Stated goal => Keep to the lines between the one holding "Build this scene" and the one holding "SC.camera = cam", inclusive, and write them out exactly.

# START OF Data to use

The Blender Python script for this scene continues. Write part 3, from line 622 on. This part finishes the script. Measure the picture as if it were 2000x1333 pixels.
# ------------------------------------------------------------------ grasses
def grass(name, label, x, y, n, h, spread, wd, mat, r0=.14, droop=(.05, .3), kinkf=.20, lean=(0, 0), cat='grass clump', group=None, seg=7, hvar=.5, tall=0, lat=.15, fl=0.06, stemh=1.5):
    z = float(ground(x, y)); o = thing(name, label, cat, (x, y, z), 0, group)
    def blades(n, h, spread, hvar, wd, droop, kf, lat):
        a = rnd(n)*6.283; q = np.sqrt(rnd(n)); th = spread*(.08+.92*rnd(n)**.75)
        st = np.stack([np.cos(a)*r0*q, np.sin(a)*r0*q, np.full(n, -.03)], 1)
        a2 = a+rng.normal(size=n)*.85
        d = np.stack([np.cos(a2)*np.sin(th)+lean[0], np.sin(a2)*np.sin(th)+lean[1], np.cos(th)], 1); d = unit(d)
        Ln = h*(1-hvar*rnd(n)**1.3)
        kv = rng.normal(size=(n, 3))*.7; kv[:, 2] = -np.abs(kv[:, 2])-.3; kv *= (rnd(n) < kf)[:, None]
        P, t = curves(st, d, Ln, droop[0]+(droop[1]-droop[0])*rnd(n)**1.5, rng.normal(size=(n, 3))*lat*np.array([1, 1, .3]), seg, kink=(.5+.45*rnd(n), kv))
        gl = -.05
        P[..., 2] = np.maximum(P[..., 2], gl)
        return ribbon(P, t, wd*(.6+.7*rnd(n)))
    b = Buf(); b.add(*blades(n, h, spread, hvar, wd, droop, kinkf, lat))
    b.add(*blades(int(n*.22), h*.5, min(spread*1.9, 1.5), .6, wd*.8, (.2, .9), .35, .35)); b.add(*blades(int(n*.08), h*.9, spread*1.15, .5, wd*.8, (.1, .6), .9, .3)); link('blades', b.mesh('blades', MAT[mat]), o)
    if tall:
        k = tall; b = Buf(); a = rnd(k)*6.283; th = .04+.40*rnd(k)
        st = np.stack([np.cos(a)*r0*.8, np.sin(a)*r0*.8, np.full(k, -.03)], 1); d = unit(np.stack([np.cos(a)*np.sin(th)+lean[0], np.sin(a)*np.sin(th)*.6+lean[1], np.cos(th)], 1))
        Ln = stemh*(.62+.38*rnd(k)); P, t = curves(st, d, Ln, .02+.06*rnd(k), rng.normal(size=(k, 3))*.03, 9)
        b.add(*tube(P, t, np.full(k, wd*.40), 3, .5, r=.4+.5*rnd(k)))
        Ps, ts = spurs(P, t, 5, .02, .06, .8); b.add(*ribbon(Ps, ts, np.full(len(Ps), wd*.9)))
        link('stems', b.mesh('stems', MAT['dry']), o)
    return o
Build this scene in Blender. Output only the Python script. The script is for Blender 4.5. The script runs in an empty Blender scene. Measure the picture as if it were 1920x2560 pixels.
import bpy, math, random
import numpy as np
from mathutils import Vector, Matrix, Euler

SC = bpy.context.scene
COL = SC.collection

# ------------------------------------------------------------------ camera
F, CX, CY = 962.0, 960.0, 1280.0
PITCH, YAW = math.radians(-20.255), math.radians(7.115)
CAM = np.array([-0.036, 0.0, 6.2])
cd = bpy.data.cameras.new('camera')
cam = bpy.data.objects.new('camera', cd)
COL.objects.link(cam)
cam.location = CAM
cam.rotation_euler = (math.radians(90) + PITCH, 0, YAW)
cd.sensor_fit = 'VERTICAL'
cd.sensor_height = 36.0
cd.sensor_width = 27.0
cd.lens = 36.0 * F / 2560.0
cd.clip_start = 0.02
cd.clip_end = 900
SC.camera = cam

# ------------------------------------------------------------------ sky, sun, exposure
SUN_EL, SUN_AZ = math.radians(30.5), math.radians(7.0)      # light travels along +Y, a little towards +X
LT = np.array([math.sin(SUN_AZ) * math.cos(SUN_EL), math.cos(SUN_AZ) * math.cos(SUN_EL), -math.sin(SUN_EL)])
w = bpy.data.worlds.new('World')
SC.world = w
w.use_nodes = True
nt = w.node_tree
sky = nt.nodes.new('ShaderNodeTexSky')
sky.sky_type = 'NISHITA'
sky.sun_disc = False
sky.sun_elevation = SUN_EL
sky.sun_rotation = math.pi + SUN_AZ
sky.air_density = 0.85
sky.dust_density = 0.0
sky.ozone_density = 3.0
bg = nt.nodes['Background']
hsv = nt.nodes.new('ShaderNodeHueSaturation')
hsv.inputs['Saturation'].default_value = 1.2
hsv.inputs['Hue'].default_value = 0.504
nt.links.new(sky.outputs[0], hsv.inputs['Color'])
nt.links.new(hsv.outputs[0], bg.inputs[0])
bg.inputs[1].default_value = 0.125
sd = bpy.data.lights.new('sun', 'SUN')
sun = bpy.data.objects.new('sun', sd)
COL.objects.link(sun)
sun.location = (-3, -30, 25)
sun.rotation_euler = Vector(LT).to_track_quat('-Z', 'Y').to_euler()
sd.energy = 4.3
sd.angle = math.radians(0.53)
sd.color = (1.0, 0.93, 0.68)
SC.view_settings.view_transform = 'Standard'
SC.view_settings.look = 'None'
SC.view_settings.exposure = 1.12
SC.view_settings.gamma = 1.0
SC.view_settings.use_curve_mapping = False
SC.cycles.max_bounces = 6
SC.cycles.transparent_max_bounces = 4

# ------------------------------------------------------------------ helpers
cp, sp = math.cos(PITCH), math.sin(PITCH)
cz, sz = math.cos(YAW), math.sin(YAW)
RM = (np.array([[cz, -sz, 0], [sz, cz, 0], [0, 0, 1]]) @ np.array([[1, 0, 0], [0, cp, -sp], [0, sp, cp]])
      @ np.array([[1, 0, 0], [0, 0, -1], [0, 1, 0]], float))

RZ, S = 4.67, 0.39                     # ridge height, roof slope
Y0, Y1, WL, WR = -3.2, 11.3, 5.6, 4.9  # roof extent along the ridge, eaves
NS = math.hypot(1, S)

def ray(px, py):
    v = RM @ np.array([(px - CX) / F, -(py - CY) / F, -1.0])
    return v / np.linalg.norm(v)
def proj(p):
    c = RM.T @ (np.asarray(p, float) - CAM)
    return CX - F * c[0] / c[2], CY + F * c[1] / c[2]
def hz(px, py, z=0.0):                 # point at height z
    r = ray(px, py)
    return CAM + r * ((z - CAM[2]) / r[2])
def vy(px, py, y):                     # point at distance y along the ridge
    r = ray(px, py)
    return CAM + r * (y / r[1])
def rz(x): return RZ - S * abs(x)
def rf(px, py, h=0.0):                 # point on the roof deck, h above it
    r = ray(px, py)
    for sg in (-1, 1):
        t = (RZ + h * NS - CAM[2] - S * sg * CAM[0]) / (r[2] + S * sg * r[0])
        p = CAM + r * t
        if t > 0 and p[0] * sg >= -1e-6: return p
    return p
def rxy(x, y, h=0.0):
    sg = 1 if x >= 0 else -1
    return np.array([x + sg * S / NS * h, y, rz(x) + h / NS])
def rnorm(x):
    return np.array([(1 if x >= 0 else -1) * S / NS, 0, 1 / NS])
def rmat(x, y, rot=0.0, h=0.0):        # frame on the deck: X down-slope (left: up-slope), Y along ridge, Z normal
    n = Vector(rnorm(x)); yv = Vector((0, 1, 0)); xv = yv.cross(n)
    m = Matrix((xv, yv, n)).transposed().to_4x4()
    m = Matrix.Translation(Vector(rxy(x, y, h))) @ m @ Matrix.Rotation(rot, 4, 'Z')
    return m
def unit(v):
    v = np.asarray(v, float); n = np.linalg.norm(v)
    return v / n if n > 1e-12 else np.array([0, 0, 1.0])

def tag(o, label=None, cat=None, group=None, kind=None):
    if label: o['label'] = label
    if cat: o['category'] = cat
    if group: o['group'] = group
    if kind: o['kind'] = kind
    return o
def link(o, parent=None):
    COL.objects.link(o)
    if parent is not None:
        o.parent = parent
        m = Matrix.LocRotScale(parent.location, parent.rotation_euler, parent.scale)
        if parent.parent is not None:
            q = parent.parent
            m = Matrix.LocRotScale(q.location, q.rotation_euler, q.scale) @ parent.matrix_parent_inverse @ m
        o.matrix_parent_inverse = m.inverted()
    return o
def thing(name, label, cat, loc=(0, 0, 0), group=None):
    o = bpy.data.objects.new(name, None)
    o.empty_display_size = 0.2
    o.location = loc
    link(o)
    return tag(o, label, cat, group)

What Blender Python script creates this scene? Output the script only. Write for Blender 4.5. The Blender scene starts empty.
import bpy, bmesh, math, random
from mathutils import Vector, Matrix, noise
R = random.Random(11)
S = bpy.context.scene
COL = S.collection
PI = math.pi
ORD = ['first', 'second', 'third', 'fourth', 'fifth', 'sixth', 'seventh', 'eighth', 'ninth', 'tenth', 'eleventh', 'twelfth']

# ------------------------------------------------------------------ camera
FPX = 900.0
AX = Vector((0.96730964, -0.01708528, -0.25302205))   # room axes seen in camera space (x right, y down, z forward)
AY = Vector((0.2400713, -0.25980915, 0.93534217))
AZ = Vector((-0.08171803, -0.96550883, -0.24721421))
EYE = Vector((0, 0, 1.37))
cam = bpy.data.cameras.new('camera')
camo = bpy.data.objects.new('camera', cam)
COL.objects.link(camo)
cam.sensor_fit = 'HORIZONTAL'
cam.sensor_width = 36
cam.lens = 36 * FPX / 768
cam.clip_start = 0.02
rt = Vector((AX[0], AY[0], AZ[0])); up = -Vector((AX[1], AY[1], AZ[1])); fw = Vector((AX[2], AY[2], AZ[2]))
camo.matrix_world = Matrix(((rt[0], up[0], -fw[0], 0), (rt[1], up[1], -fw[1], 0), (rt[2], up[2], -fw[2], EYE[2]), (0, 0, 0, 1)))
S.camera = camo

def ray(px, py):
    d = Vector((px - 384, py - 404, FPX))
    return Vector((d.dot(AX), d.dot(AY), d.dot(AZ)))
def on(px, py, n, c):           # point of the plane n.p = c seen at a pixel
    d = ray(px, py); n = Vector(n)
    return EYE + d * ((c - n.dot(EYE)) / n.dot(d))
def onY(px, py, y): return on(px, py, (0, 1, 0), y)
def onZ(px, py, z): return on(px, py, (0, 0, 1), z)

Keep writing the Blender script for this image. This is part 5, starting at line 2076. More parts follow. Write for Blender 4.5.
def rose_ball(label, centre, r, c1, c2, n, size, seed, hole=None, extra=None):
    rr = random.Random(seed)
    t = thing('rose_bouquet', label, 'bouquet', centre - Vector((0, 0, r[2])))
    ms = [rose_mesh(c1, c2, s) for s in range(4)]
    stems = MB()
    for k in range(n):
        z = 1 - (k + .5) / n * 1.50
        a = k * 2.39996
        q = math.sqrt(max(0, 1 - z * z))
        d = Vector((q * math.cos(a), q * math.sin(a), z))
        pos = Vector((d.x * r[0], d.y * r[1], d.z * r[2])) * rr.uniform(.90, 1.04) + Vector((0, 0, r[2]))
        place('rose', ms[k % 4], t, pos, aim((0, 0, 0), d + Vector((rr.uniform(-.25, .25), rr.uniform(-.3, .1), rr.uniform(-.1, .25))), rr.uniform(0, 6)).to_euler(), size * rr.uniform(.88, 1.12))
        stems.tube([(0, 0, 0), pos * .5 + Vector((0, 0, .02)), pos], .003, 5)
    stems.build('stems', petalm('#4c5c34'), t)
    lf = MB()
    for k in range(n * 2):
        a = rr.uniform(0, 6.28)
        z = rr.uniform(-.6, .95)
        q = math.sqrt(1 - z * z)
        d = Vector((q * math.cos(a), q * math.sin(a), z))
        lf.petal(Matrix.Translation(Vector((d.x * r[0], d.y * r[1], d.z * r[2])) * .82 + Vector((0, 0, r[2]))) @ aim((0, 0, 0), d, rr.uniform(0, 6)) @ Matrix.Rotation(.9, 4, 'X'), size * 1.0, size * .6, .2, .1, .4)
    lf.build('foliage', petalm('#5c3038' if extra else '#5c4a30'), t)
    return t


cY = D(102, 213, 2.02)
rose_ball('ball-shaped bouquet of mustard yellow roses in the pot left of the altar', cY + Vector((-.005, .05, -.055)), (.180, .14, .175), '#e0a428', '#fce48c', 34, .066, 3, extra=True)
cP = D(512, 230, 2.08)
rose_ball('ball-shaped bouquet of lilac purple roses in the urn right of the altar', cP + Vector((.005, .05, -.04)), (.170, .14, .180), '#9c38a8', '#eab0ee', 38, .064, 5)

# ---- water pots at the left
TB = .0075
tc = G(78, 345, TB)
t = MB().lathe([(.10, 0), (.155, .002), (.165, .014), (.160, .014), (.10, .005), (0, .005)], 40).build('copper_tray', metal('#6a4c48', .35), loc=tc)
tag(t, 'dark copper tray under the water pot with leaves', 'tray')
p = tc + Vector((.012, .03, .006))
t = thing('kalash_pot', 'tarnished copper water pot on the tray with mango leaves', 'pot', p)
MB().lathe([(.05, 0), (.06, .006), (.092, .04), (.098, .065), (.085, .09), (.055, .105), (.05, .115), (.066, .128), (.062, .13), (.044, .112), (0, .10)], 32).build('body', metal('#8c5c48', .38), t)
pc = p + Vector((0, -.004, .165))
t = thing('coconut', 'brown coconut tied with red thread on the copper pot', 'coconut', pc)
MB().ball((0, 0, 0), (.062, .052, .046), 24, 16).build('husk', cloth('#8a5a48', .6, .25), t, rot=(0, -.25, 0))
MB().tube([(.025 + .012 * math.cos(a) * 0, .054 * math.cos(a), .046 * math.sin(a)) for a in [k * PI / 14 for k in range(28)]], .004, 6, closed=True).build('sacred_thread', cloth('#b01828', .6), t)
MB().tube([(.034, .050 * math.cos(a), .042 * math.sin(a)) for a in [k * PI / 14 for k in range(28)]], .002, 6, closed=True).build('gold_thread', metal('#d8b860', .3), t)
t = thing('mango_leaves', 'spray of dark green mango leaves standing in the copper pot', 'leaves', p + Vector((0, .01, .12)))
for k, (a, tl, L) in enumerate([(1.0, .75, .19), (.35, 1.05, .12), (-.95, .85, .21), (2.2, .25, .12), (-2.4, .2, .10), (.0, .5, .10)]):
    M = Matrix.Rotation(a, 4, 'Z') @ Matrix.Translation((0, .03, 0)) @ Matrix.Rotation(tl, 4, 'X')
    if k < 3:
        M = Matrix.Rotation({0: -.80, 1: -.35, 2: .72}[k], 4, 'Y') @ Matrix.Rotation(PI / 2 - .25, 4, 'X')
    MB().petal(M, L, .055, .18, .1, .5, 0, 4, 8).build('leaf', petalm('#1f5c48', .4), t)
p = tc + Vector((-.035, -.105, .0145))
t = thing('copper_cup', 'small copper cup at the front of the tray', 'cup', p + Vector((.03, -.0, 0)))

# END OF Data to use

Exercise solution =>
Build this scene in Blender. Output only the Python script. The script is for Blender 4.5. The script runs in an empty Blender scene. Measure the picture as if it were 1920x2560 pixels.
import bpy, math, random
import numpy as np
from mathutils import Vector, Matrix, Euler

SC = bpy.context.scene
COL = SC.collection

# ------------------------------------------------------------------ camera
F, CX, CY = 962.0, 960.0, 1280.0
PITCH, YAW = math.radians(-20.255), math.radians(7.115)
CAM = np.array([-0.036, 0.0, 6.2])
cd = bpy.data.cameras.new('camera')
cam = bpy.data.objects.new('camera', cd)
COL.objects.link(cam)
cam.location = CAM
cam.rotation_euler = (math.radians(90) + PITCH, 0, YAW)
cd.sensor_fit = 'VERTICAL'
cd.sensor_height = 36.0
cd.sensor_width = 27.0
cd.lens = 36.0 * F / 2560.0
cd.clip_start = 0.02
cd.clip_end = 900
SC.camera = cam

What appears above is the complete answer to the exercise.